Can you still learn new lessons from a 30-year-old role-playing game? Yes, says a developer who has been working on his dream RPG for five years.
Seldom has a game done as much good for a genre as Skyrim – and at the same time done so much bad. Whatever one’s opinion of Bethesda’s Norse open world, The Elder Scrolls 5: Skyrim shaped the idea of a great, free-form role-playing game for an entire generation of gamers.
It seems impossible to write about first-person 3D RPGs these days without at least mentioning Skyrim, so present is it still in the minds of gamers, ten years after release. The astonishing fact that Skyrim will receive its third re-release in 2021 has certainly contributed to this.
Michael Tröls can only dream of such fabulous success so far. The Austrian has been working for five years on a role-playing game that will be quite different from Skyrim in many ways and wants to turn back the clocks further than to the open-world revolution of 2011 – to the 1990s, to the origins of the genre, to be exact. And yet Tröl’s project Monomyth cannot escape the Skyrim comparison, if only visually.
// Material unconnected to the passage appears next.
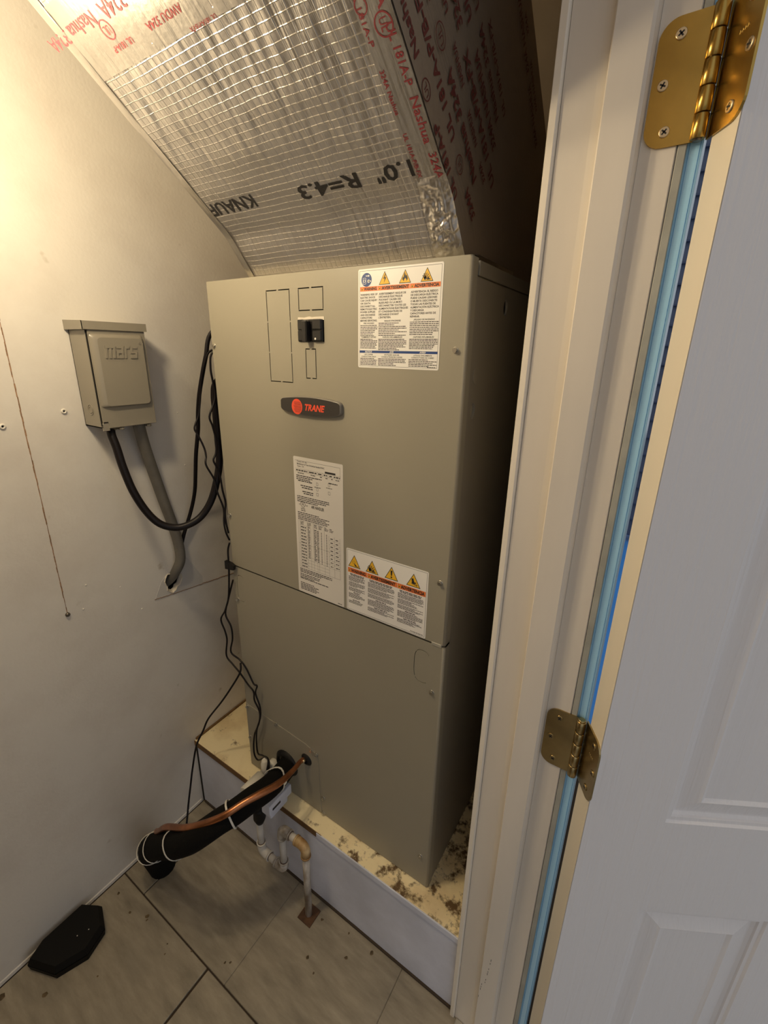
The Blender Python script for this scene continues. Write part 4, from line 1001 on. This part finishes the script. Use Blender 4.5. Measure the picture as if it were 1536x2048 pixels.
b.build('knockout_rings', M['disc'], eb)
for y in (-0.141, -0.084):
    c = B(); c.lathe((-0.155, y, Z0+0.001), (0, 0, -1), [(0, .0155), (.004, .0155), (.0045, .0115), (.009, .0115), (.009, .0075)], 18)
    c.box((-0.150, y+0.008, Z0-0.008), (-0.136, y+0.018, Z0-0.003), 0.001); c.build('cable_clamp', M['steel'], eb, label='zinc cable clamp')
    B().lathe((-0.139, y+0.0130, Z0-0.0055), (1, 0, 0), [(0, .0030), (.003, .0030), (.004, .0018)], 12).build('clamp_screw', M['steel'], eb)
B().box((XF-0.001, Y0+0.002, Z0-0.006), (XF+0.0028, Y0+0.014, Z0+0.009), 0.0006).build('latch_tab', M['steel'], eb)
B().box((XF+0.0022, Y0+0.004, Z0+0.0095), (XF+0.0030, Y0+0.0125, Z0+0.0115)).build('latch_slot', M['hole'], eb)

# ---------------------------------------------------------------- cables and thin wires
def cable(name, pts, r, m_, label, cat, group=None, seg=10, sub=6):
    return B().tube(pts, r, seg, sub).build(name, m_, None, label, cat, group)
BLACK_CABLE = [(-0.1550, -0.1402, 0.9130), (-0.1456, -0.1460, 0.9008), (-0.1362, -0.1453, 0.8756), (-0.1262, -0.1441, 0.8358), (-0.1150, -0.1378, 0.7867), (-0.1038, -0.1237, 0.7414), (-0.0900, -0.1067, 0.7111), (-0.0750, -0.0835, 0.6978), (-0.0600, -0.0609, 0.6997), (-0.0506, -0.0334, 0.7132), (-0.0413, -0.0107, 0.7450), (-0.0344, 0.0053, 0.7921), (-0.0325, 0.0154, 0.8357), (-0.0306, 0.0155, 0.8835), (-0.0295, 0.0157, 0.9370), (-0.0287, 0.0159, 0.9754), (-0.0280, 0.0151, 1.0149)]
CONDUIT = [(-0.1550, -0.0833, 0.9111), (-0.1550, -0.0832, 0.9048), (-0.1667, -0.0719, 0.8630), (-0.1753, -0.0564, 0.8023), (-0.1780, -0.0410, 0.7311), (-0.1780, -0.0257, 0.6584), (-0.1770, -0.0185, 0.6087), (-0.1766, -0.0189, 0.5684), (-0.1846, -0.0268, 0.5417), (-0.2050, -0.0353, 0.5126)]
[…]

In terms of gameplay, Monomyth is aimed precisely at those players who have no use for the new mainstream approach of “casualised” role-playing games like Skyrim. Who long for the very old role-playing game qualities. For whom the descent into dungeons was not a change from wandering around in the bright overworld, but simply the only game content. Monomyth wants to bring back what made Ultima Underworld great. And to do so, it reflects on what The Elder Scrolls has increasingly forgotten with Skyrim: a truly interactive world in which simulation and game logic play first fiddle.